I think that the books "Battlestations!" and "Dreadnought" by Diane Carey have a prominent Mary Sue in them, but I haven't read those either, so I'm not sure.
We've just been discussing that in the "Your least favorite Trek book" thread (starting around post #75). Piper is an author surrogate, but doesn't really qualify as a Mary Sue for reasons spelled out in that thread.
I guess the 'Mary Sue' aspect that stuck out for me was that, yes, Cabot was a featured guest character, and especially how towards the end she seems to be way too capable (when she's on the Androssi ship for example). That, and she's "something else" and instantly intriguing to most of the other characters she encounters (albeit not always in a good way, initially).
If you have fudge and qualify the definition like that to fit a given character, then that character probably isn't a Mary Sue. Too many people use the term simply to mean "a character I didn't like," regardless of its genuine meaning.
Maybe it's just that Wesley seems so naturally to be a Mary Sue type of character, but Vornholt certainly didn't shy away from exploiting some of the Wesley story cliches.

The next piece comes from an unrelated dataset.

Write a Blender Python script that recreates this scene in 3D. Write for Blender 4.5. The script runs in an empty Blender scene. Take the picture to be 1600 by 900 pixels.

I don't think that's fair. The series established that Wesley evolved beyond human form to become a Traveler. It would be absurd to bring such a character back and
not have him manifest exceptional abilities.
You can't just cherrypick the aspects of the definition that suit you and say "Yes, this is a Mary Sue," because any individual aspect of the definition can also apply to non-MS characters. And even if the author who created a character did so in a Mary-Suish way, that doesn't mean that every subsequent author who works with the character is using him/her as a Mary Sue.